Regarding the pressurized vessel, why would one want the pressure to be the same?. Suppose it were a cylinder with a piston. If the pressure is operating on the cross sectional area of the piston, it produces a force, which will operate on the piston volume which has a particular density. If lengths are divided by 60, areas will be divided by 60^2, so at constant pressure, the force will be too. The volume being subjected to the force will be reduced by 60^3. For a constant density, the mass will be reduced by 60^3. From F=ma, the acceleration will be multiplied by 60. Since acceleration is length/time^2, this means the machine, using the same pressure and density of the piston, will operate sqrt(60) times faster than the original.

Using the dimensionless variables approach, there are five variables. m is your mass unit (e.g. kg), L is your length unit (e.g. meter), and t is your time unit (e.g. seconds)

p is the pressure in cylinder with dimensions ~ m/Lt^2
w is the length of the piston ~ L
r is the radius of the cylinder and piston ~ L
a is the acceleration of the piston ~ L/t^2
d is the mass density of the piston ~ m/L^3

Since there are 3 fundamental variables, (m,L,t) and 5 derived, there will be 5-3=2 dimensionless constants needed to describe the physics: f1=w/r and f2=p/daw.
If we want a scale model, these two dimensionless constants must stay the same. If we divide all lengths by 60, the f1 will stay the same, but f2 may not.

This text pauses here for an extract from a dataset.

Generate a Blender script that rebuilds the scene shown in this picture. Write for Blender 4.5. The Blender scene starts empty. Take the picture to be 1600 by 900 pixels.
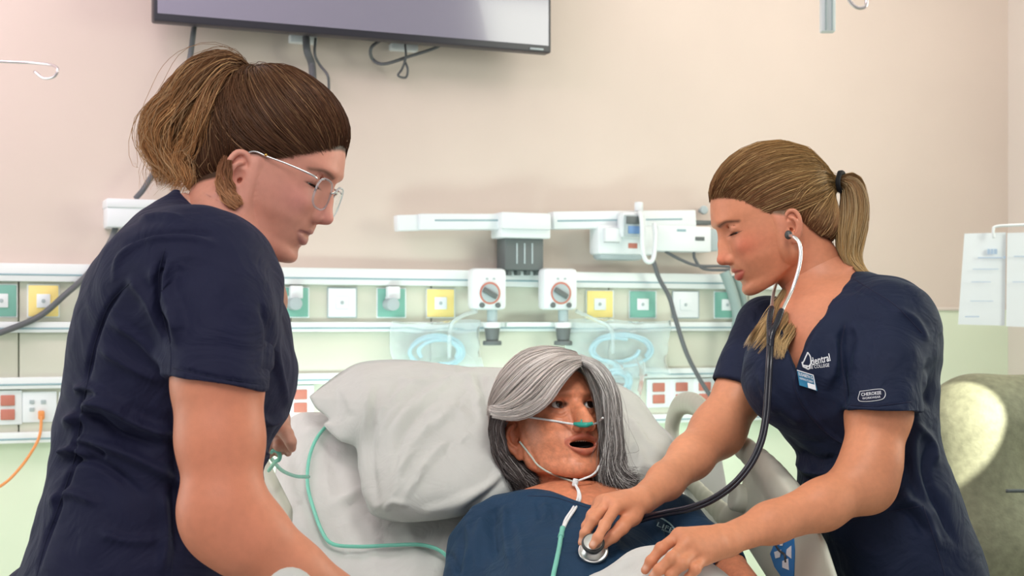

If p and d stay the same and w is divided by 60, then a must be multiplied by 60, as found above. But we could change the pressure and piston density too, anything that left f2 the same would be acceptable. If you want the above scale model to operate at the same time scale as the original, you will have to change the p/d ratio.

For the locomotive, you would have to express its operations using equations involving only dimensionless variables, and then divide all lengths by 60, and hope you could finagle some way to adjust everything else so that all the dimensionless constants stay the same.